The administration had a clear choice at the time: Stay true to its pledge to protect wetlands and wildlife by supporting the bill that could solve the problem raised by the court, or issue a new “guidance” that would give developers a chance to continue draining critical fish and wildlife habitat.

That decision was apparent with the new guidance. It orders federal agencies to provide automatic protection only to wetlands large enough to carry commercial traffic, the traditional definition of a navigable waterway.

Anything else – including isolated and temporary wetlands – can only be considered if investigations on a case by case basis show “a significant nexus” with a nearby traditional navigable waterway.

“This guidance places an unacceptable number of waters at risk of losing protection and does next to nothing to alleviate the confusion over what waters are federally protected,” said Jan Goldman-Carter, Wetlands Counsel for the National Wildlife Federation. It doesn’t fix a thing and makes the status of protections even worse for streams and wetlands.

“This guidance adds unnecessary and unintended hurdles for agencies and citizens trying to protect our waters. In particular, the guidance inexcusably retreats from protecting many important headwater streams and wetlands.

“The guidance, and the year it took for it to be issued, make plain that this Administration is not up to the task of protecting the nation’s waters. Congress must step in and make sure all wetlands, streams, lakes, rivers and other important waters are protected.”
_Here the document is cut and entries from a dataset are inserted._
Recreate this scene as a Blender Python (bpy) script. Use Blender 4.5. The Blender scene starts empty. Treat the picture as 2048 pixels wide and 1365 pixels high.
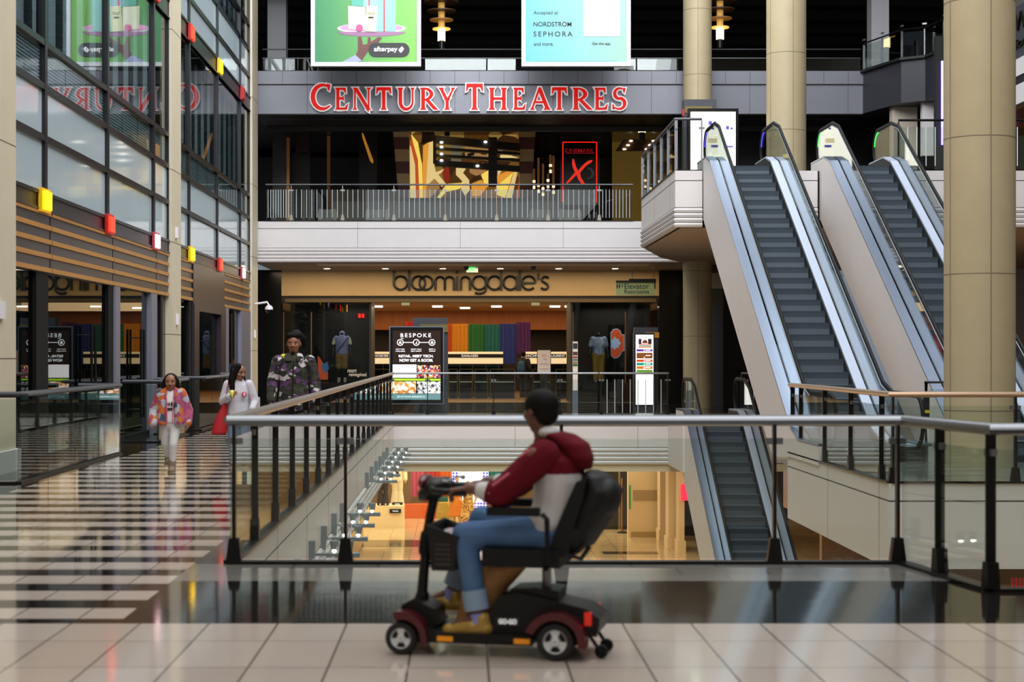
import bpy, bmesh, math, random
from mathutils import Vector, Matrix
random.seed(7)
PI = math.pi
sc = bpy.context.scene
COL = sc.collection
# ------------------------------------------------------------------ camera, world, light, exposure
F = 3480.0            # focal length in pixels of the 2048 px wide frame
EYE = 1.51
cd = bpy.data.cameras.new('camera')
cd.sensor_width = 36.0
cd.lens = F / 2048 * 36
cd.shift_x = 99 / 2048
cd.shift_y = 25.5 / 2048
cd.clip_end = 300
cd.dof.use_dof = True
cd.dof.focus_distance = 34
cd.dof.aperture_fstop = 2.8
cam = bpy.data.objects.new('camera', cd)
cam.location = (0, 0, EYE)
cam.rotation_euler = (PI / 2, 0, 0)
COL.objects.link(cam)
sc.camera = cam
w = bpy.data.worlds.new('world')
sc.world = w
w.use_nodes = True
w.node_tree.nodes['Background'].inputs[0].default_value = (0.75, 0.85, 1, 1)
w.node_tree.nodes['Background'].inputs[1].default_value = 0.25
sc.view_settings.view_transform = 'Standard'
sc.view_settings.look = 'None'
sc.view_settings.gamma = 1
sc.view_settings.use_curve_mapping = False
sc.view_settings.exposure = 0.0
try:
    sc.cycles.transparent_max_bounces = 40
    sc.cycles.max_bounces = 8
    sc.cycles.sample_clamp_indirect = 6
    sc.cycles.blur_glossy = 0.3
except Exception:
    pass


def area(name, loc, sx, sy, power, col, rot=(0, 0, 0)):
    l = bpy.data.lights.new(name, 'AREA')
    l.shape = 'RECTANGLE'
    l.size, l.size_y = sx, sy
    l.energy = power
    l.color = col
    o = bpy.data.objects.new(name, l)
    o.location = loc
    o.rotation_euler = rot
    COL.objects.link(o)
    return o


for i_ in range(5):      # skylight daylight in strips, tilt added to brighten the far facade
    area('skylight_daylight', (2.2, 10.5 + 8 * i_, 15.2), 15, 7, 1800, (0.92, 0.96, 1.0), (math.radians(28), 0, 0))
area('skylight_daylight_near', (1, 2.5, 12.4), 11, 6, 500, (1.0, 0.96, 0.92))
area('rear_fill', (1, -5.6, 8.4), 14, 7.5, 520, (0.95, 0.97, 1.0), (math.radians(78), 0, 0))  # added fill high behind the camera, brightens faces turned towards it
area('left_shop_fill', (-6.8, 28, 3.4), 1.2, 11, 45, (.85, .95, 1.0))  # added fill, brings out the teal room behind the shop glass
area('left_shop_fill_far', (-6.8, 42, 3.4), 1.2, 10, 30, (.85, .95, 1.0))  # same added fill for the far shop bay
area('store_ceiling_light', (0, 62, 3.2), 11, 14, 760, (1.0, 0.66, 0.33))
area('lower_store_light', (0, 62, -1.4), 12, 12, 1300, (1.0, 0.86, 0.68))
area('lower_hall_light', (1, 48, -1.35), 14, 9, 700, (1.0, 0.88, 0.72))
area('lobby_light', (0, 58, 9.3), 12, 8, 210, (1.0, 0.66, 0.4))
area('arcade_soffit_light', (0, 51.7, 4.06), 12, 3, 420, (1.0, 0.78, 0.5))
area('under_landing_light', (9, 40, 4.05), 6, 6, 60, (1.0, 0.8, 0.6))


# ------------------------------------------------------------------ helpers
def at(x, y, D):
    s = F / D
    return Vector(((x - 925) / s, D, EYE - (y - 708) / s))


def lin(h):
    if isinstance(h, str):
        h = h.lstrip('#')
        c = [int(h[i:i + 2], 16) / 255 for i in (0, 2, 4)]
    else:
        c = [v / 255 for v in h]
    return tuple((v / 12.92 if v <= .04045 else ((v + .055) / 1.055) ** 2.4) for v in c) + (1,)


M = {}


def pm(name, col, rough=.5, metal=0, emit=0, spec=.5, ecol=None, coat=0):
    if name in M:
        return M[name]
    m = bpy.data.materials.new(name)
    m.use_nodes = True
    b = m.node_tree.nodes['Principled BSDF']
    b.inputs['Base Color'].default_value = lin(col)
    b.inputs['Roughness'].default_value = rough
    b.inputs['Metallic'].default_value = metal
    b.inputs['Specular IOR Level'].default_value = spec
    if coat:
        b.inputs['Coat Weight'].default_value = coat
        b.inputs['Coat Roughness'].default_value = .03
    if emit:
        b.inputs['Emission Color'].default_value = lin(ecol or col)
        b.inputs['Emission Strength'].default_value = emit
    M[name] = m
    return m


def nodes(m):
    nt = m.node_tree
    return nt, nt.nodes, nt.links, nt.nodes['Principled BSDF']


def noisy(name, c1, c2, scale=6, rough=.5, metal=0, bump=0, detail=4, spec=.5, stretch=None):
    """two close tones of one surface mixed by noise"""
    m = pm(name, c1, rough, metal, spec=spec)
    nt, N, L, b = nodes(m)
    tc = N.new('ShaderNodeTexCoord')
    nz = N.new('ShaderNodeTexNoise')
    nz.inputs['Scale'].default_value = scale
    nz.inputs['Detail'].default_value = detail
    src = tc.outputs['Object']
    if stretch:
        mp = N.new('ShaderNodeMapping')
        mp.inputs['Scale'].default_value = stretch
        L.new(src, mp.inputs[0])
        src = mp.outputs[0]
    L.new(src, nz.inputs['Vector'])
    mx = N.new('ShaderNodeMix')
    mx.data_type = 'RGBA'
    mx.inputs[6].default_value = lin(c1)
    mx.inputs[7].default_value = lin(c2)
    L.new(nz.outputs[0], mx.inputs[0])
    L.new(mx.outputs[2], b.inputs['Base Color'])
    if bump:
        bp = N.new('ShaderNodeBump')
        bp.inputs['Strength'].default_value = bump
        L.new(nz.outputs[0], bp.inputs['Height'])
        L.new(bp.outputs[0], b.inputs['Normal'])
    return m


def tiles(name, c1, c2, mortar, tw, th, rough=.1, ms=.006, ox=0, oy=0, offset=.0, spec=.5):
    m = pm(name, c1, rough, spec=spec)
    nt, N, L, b = nodes(m)
    g = N.new('ShaderNodeNewGeometry')
    mp = N.new('ShaderNodeMapping')
    mp.inputs['Location'].default_value = (ox, oy, 0)
    L.new(g.outputs['Position'], mp.inputs[0])
    br = N.new('ShaderNodeTexBrick')
    br.offset = offset
    br.inputs['Scale'].default_value = 1
    br.inputs['Brick Width'].default_value = tw
    br.inputs['Row Height'].default_value = th
    br.inputs['Mortar Size'].default_value = ms
    br.inputs['Mortar Smooth'].default_value = .1
    br.inputs['Color1'].default_value = lin(c1)
    br.inputs['Color2'].default_value = lin(c2)
    br.inputs['Mortar'].default_value = lin(mortar)
    L.new(mp.outputs[0], br.inputs['Vector'])
    L.new(br.outputs['Color'], b.inputs['Base Color'])
    nz = N.new('ShaderNodeTexNoise')
    nz.inputs['Scale'].default_value = 2.5
    bp = N.new('ShaderNodeBump')
    bp.inputs['Strength'].default_value = .012
    bp.inputs['Distance'].default_value = .05
    L.new(g.outputs['Position'], nz.inputs['Vector'])
    L.new(nz.outputs[0], bp.inputs['Height'])
    L.new(bp.outputs[0], b.inputs['Normal'])
    return m


def glass(name, tint, ior=1.45, rough=0.0, boost=1.0):
    m = bpy.data.materials.new(name)
    m.use_nodes = True
    nt = m.node_tree
    N, L = nt.nodes, nt.links
    N.clear()
    out = N.new('ShaderNodeOutputMaterial')
    tr = N.new('ShaderNodeBsdfTransparent')
    tr.inputs[0].default_value = lin(tint)
    gl = N.new('ShaderNodeBsdfGlossy')
    gl.inputs['Roughness'].default_value = rough
    fr = N.new('ShaderNodeFresnel')
    fr.inputs[0].default_value = ior
    mt = N.new('ShaderNodeMath')
    mt.operation = 'MULTIPLY'
    mt.use_clamp = True
    mt.inputs[1].default_value = boost
    mx = N.new('ShaderNodeMixShader')
    gm = N.new('ShaderNodeNewGeometry')      # same reflectance on both faces of the thin pane
    im = N.new('ShaderNodeMix')
    im.inputs[2].default_value = ior
    im.inputs[3].default_value = 1 / ior
    L.new(gm.outputs['Backfacing'], im.inputs[0])
    L.new(im.outputs[0], fr.inputs[0])
    L.new(fr.outputs[0], mt.inputs[0])
    L.new(mt.outputs[0], mx.inputs[0])
    L.new(tr.outputs[0], mx.inputs[1])
    L.new(gl.outputs[0], mx.inputs[2])
    L.new(mx.outputs[0], out.inputs[0])
    M[name] = m
    return m


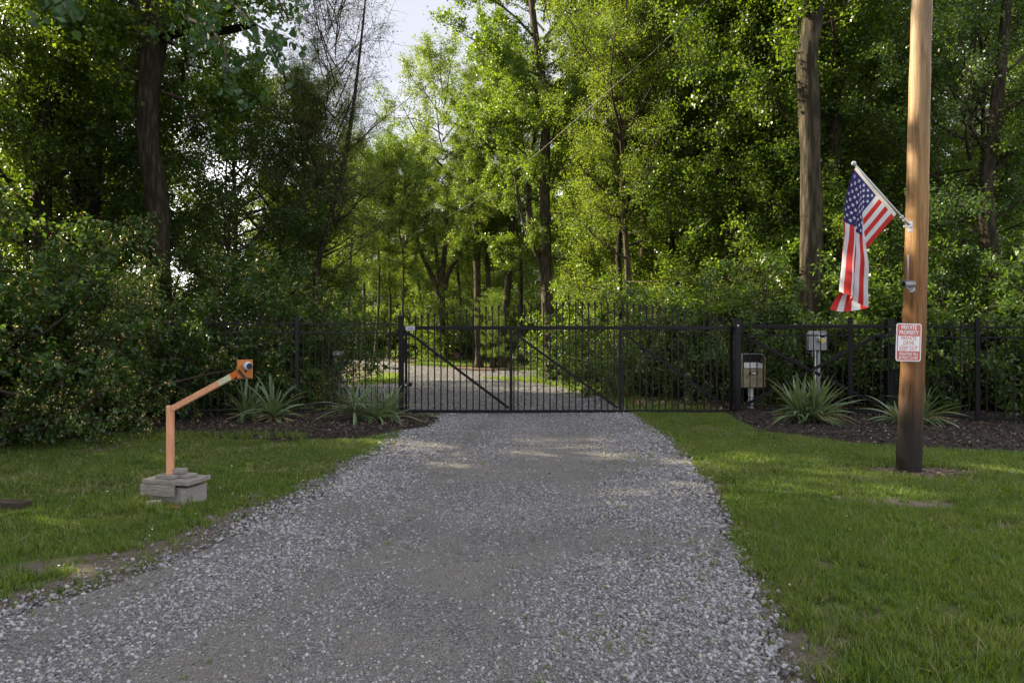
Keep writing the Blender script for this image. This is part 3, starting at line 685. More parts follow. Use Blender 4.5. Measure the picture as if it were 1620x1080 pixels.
mb = MB(); mb.box((.01, 0, .017), (.09, .002, .008)); mb.box((.01, 0, -.014), (.13, .002, .009)); s_ = mb.build('print', M['black_rough'], lab); s_.location = (0, -.003, 0)
t = thing('hanging_box', 'small dark red box hung on the gate pickets near its left end', 'box', at(722, 566, 14.86)); mb = MB()
mb.box((0, 0, .04), (.13, .05, .10), bev=.01); mb.box((0, 0, .10), (.09, .04, .03), bev=.006); mb.build('case', M['rust'], t); mb = MB(); mb.tube([(0, 0, .112), (0, -.03, .16), (0, -.08, .17)], .004, 6); mb.build('hook', M['black_rough'], t)
P_ = [at(628, 572, 14.9), at(700, 577.5, 14.95), at(770, 580.5, 15.0), at(828, 589, 15.1)]
mb = MB(); mb.tube(P_, .005, 6); tag(mb.build('tension_wire', M['black_rough']), 'thin slack wire strung behind the left part of the gate', 'wire')
t = thing('fence_sensor', 'small black box sensor clamped under the fence rail left of the gate', 'sensor', at(613.5, 531, 14.45)); mb = MB(); mb.box((0, 0, 0), (.1, .06, .08), bev=.01); mb.build('housing', M['black_rough'], t)
mb = MB(); mb.box((.02, 0, .055), (.03, .03, .035)); mb.build('clamp', M['black'], t)

# ------------------------------------------------------------------ boxes behind the fence
t = thing('intercom_pedestal', 'weathered tan and grey control box on a white pipe by the right gate post', 'control box', (*G(1188, 648), 0)); t.location = (5.42, 15.5, gh(5.42, 15.5))
def arch(w, h, d, rr_, n=5):
    pts = [(-w/2, 0), (w/2, 0)]+[(w/2-rr_+rr_*math.cos(a), h-rr_+rr_*math.sin(a)) for a in np.linspace(0, math.pi/2, n)]+[(-w/2+rr_-rr_*math.sin(a), h-rr_+rr_*math.cos(a)) for a in np.linspace(0, math.pi/2, n)]
    m = len(pts); vs = [(x, -d/2, z) for x, z in pts]+[(x, d/2, z) for x, z in pts]
    return vs, [tuple(range(m)), tuple(range(2*m-1, m-1, -1))]+[(i, i+m, (i+1) % m+m, (i+1) % m) for i in range(m)]
def archpart(name, w, h, d, r_, loc, mat, par, bevel=0):
    mb = MB(); mb.add(*arch(w, h, d, r_)); o = mb.build(name, M[mat], par); o.location = loc; return o
archpart('housing', .56, .76, .26, .08, (0, 0, .54), 'grey_paint', t)
archpart('side_panel', .045, .70, .27, .01, (-.245, -.01, .55), 'tan_metal', t); archpart('side_panel', .03, .70, .27, .01, (.262, -.01, .55), 'tan_metal', t)
archpart('hood', .46, .30, .04, .07, (.0, -.14, .99), 'black_rough', t)
archpart('lower_panel', .44, .42, .05, .01, (-.005, -.145, .555), 'tan_metal', t)
f = archpart('control_strip', .42, .12, .05, .01, (0, -.16, .985), 'white_paint', t); mb = MB(); mb.tube([(.07, -.027, .06), (.07, -.032, .06)], .022, 12); mb.build('keyhole', M['black_rough'], f)
f = archpart('handle_plate', .20, .06, .02, .01, (0, -.18, .835), 'rust', t); mb = MB(); mb.box((0, -.015, .03), (.10, .012, .035), bev=.003); mb.build('handle', M['white_paint'], f)
mb = MB(); mb.tube([(0, 0, -.05), (0, 0, .55)], .058, 14); mb.build('pipe', M['white_paint'], t); mb = MB(); mb.tube([(0, 0, .30), (0, 0, .315)], .062, 14); mb.build('clamp_ring', M['black_rough'], t)
t = thing('rusty_rod', 'rusty steel rod standing in front of the tan control box', 'rod', (5.60, 15.2, gh(5.6, 15.2))); mb = MB(); mb.box((0, 0, .62), (.035, .035, 1.28), bev=.003); mb.build('shaft', M['rust'], t)
mb = MB(); mb.box((-.02, 0, 1.14), (.09, .045, .10), bev=.008); mb.build('bracket', M['rust'], t)

X = (1292-810)/1080*15.6
t = thing('electric_meter', 'grey electric meter box on a conduit behind the fence left of the flag', 'electric meter', (X, 15.6, gh(X, 15.6)))
z0 = CAMZ+(540-551)/1080*15.6; z1 = CAMZ+(540-520.5)/1080*15.6
mb = MB(); mb.box((.02, 0, (z0+z1)/2), (.37, .14, z1-z0), bev=.012); bx_ = mb.build('meter_box', M['grey_paint'], t)
mb = MB(); mb.box((-.19, .0, (z0+z1)/2-.02), (.035, .15, z1-z0-.04), bev=.005); mb.build('side_flange', M['grey_paint'], t)
zc = (z0+z1)/2+.045
mb = MB(); mb.tube([(.06, -.07, zc), (.06, -.10, zc)], .115, 24); mb.build('meter_ring', M['zinc'], t)
mb = MB(); mb.tube([(.06, -.10, zc), (.06, -.135, zc), (.06, -.155, zc)], [.095, .09, .06], 24); gl = mb.build('meter_glass', M['zinc'], t)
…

The only way to do that is with the Clean Water Restoration Act. It should be passed quickly – because if this guidance is left standing, a lot of damage can be done in the final 18 months of the Bush Administration.

Comments

Gunz4evr

I'm not commenting on whatever blog/article you posted last, just the entire 'Conservation' blog itself. This is hilarious! No wonder they pulled the plug on your blog! One comment here, two comments there. Nobody's reading you, and nobody cares about your tree-hugging ways! I couldn't stop laughing at some of the comments about your absurd opinions regarding the environment. I say...

DRILL FOR OIL!!!
MINE FOR WHATEVER!!!
BUILD REFINERIES!!!
BUILD MORE ENERGY PLANTS!!!

(all of this creates jobs)

Flush jerks like you down the toilet where you belong!

hey gunz, you're an idiot.

Emmett Duffy

And I say: Bob, Keep up the good work!

In fact, I'm here to let you know that you've been tagged as a "blogger for positive global change" (http://naturalpatriot.org/2007/07/30/bloggers-for-positive-global-change/).

Must be a tough job with some of the rabid dogs running around here . . .

R Sawyer

This is what I love about my country. Even an idoit like gunz4evr can spout his nonsense freely. I also love the fact that there are conservation minded sportsmen out there who realize hunters and treehuggers have common ground and a common fight; our Michigan wilderness and wetlands. Thank you Mr. Marshall.

Sam A. Newsom

Excellent comments in your "Gas from Grass" article in Field and Stream, October. The Delta Conservation Demonstration Farm is hard at work demonstrating how Switchgrass and other plants can be grown profitable in the Delta and aid in improving the quality of our surface water at the same time. Keep up good work. Sam

Matt

I'm a conservationist and my job is to show the rest of the conservationist community that hunting is benefical to the ecosystem. Hunting allows the control of animal populations. Mainly where the natural predators are no longer living. The articles that are posted on this web site are a perfect way to show the benefits of conservationand hunting. Keep up the good work!

Matt

Matt

sorry meant to say conservation and hunting, not conservationand hunting.

MPN

Don't be so harsh on him, he makes some good points.

Good article

Thanks for teh good info, all the nut jobs out there think conservation is a bad word, or concern over the envirment is somhow anti-Americian.